-- BEGIN --

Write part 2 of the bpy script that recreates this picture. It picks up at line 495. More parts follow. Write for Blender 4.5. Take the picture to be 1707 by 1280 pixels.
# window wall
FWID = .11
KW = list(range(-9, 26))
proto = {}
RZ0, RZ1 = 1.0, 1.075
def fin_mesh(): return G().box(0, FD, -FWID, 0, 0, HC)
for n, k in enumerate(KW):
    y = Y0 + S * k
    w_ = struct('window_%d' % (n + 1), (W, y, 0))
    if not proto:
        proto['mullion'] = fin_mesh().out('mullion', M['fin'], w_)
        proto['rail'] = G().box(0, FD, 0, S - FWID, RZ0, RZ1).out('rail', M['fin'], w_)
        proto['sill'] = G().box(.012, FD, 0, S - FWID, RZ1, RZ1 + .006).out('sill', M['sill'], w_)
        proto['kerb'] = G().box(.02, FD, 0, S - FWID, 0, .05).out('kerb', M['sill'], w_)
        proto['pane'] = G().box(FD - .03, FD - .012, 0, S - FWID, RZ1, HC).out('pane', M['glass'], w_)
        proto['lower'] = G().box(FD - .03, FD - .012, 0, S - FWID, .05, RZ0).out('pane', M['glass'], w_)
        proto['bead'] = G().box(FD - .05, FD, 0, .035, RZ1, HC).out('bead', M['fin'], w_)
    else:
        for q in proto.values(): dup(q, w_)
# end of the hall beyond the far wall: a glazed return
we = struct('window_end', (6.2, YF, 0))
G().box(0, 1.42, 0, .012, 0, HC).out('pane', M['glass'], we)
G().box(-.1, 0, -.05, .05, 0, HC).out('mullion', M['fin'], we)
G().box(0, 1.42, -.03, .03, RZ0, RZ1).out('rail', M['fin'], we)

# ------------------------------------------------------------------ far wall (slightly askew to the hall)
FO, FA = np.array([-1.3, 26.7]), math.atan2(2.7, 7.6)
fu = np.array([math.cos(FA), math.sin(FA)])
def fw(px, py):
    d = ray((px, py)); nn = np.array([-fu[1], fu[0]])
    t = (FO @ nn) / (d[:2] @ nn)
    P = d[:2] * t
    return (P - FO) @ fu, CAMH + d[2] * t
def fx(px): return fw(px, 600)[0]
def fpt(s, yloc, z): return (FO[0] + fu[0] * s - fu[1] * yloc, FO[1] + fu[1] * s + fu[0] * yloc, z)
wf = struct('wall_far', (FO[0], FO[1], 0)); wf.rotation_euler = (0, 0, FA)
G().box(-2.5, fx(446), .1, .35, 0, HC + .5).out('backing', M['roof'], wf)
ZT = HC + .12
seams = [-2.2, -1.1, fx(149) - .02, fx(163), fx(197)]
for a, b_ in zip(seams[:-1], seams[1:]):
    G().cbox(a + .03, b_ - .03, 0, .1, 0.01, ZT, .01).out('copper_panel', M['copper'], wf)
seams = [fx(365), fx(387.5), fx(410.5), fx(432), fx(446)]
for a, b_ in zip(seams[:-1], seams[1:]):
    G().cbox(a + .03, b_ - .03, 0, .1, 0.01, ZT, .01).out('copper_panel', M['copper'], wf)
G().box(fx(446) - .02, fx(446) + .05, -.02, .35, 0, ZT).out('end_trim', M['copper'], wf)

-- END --

• Problem requirements
Print the listing above in its entirety, with every line exact.

• Response to this task
Write part 2 of the bpy script that recreates this picture. It picks up at line 495. More parts follow. Write for Blender 4.5. Take the picture to be 1707 by 1280 pixels.
# window wall
FWID = .11
KW = list(range(-9, 26))
proto = {}
RZ0, RZ1 = 1.0, 1.075
def fin_mesh(): return G().box(0, FD, -FWID, 0, 0, HC)
for n, k in enumerate(KW):
    y = Y0 + S * k
    w_ = struct('window_%d' % (n + 1), (W, y, 0))
    if not proto:
        proto['mullion'] = fin_mesh().out('mullion', M['fin'], w_)
        proto['rail'] = G().box(0, FD, 0, S - FWID, RZ0, RZ1).out('rail', M['fin'], w_)
        proto['sill'] = G().box(.012, FD, 0, S - FWID, RZ1, RZ1 + .006).out('sill', M['sill'], w_)
        proto['kerb'] = G().box(.02, FD, 0, S - FWID, 0, .05).out('kerb', M['sill'], w_)
        proto['pane'] = G().box(FD - .03, FD - .012, 0, S - FWID, RZ1, HC).out('pane', M['glass'], w_)
        proto['lower'] = G().box(FD - .03, FD - .012, 0, S - FWID, .05, RZ0).out('pane', M['glass'], w_)
        proto['bead'] = G().box(FD - .05, FD, 0, .035, RZ1, HC).out('bead', M['fin'], w_)
    else:
        for q in proto.values(): dup(q, w_)
# end of the hall beyond the far wall: a glazed return
we = struct('window_end', (6.2, YF, 0))
G().box(0, 1.42, 0, .012, 0, HC).out('pane', M['glass'], we)
G().box(-.1, 0, -.05, .05, 0, HC).out('mullion', M['fin'], we)
G().box(0, 1.42, -.03, .03, RZ0, RZ1).out('rail', M['fin'], we)

# ------------------------------------------------------------------ far wall (slightly askew to the hall)
FO, FA = np.array([-1.3, 26.7]), math.atan2(2.7, 7.6)
fu = np.array([math.cos(FA), math.sin(FA)])
def fw(px, py):
    d = ray((px, py)); nn = np.array([-fu[1], fu[0]])
    t = (FO @ nn) / (d[:2] @ nn)
    P = d[:2] * t
    return (P - FO) @ fu, CAMH + d[2] * t
def fx(px): return fw(px, 600)[0]
def fpt(s, yloc, z): return (FO[0] + fu[0] * s - fu[1] * yloc, FO[1] + fu[1] * s + fu[0] * yloc, z)
wf = struct('wall_far', (FO[0], FO[1], 0)); wf.rotation_euler = (0, 0, FA)
G().box(-2.5, fx(446), .1, .35, 0, HC + .5).out('backing', M['roof'], wf)
ZT = HC + .12
seams = [-2.2, -1.1, fx(149) - .02, fx(163), fx(197)]
for a, b_ in zip(seams[:-1], seams[1:]):
    G().cbox(a + .03, b_ - .03, 0, .1, 0.01, ZT, .01).out('copper_panel', M['copper'], wf)
seams = [fx(365), fx(387.5), fx(410.5), fx(432), fx(446)]
for a, b_ in zip(seams[:-1], seams[1:]):
    G().cbox(a + .03, b_ - .03, 0, .1, 0.01, ZT, .01).out('copper_panel', M['copper'], wf)
G().box(fx(446) - .02, fx(446) + .05, -.02, .35, 0, ZT).out('end_trim', M['copper'], wf)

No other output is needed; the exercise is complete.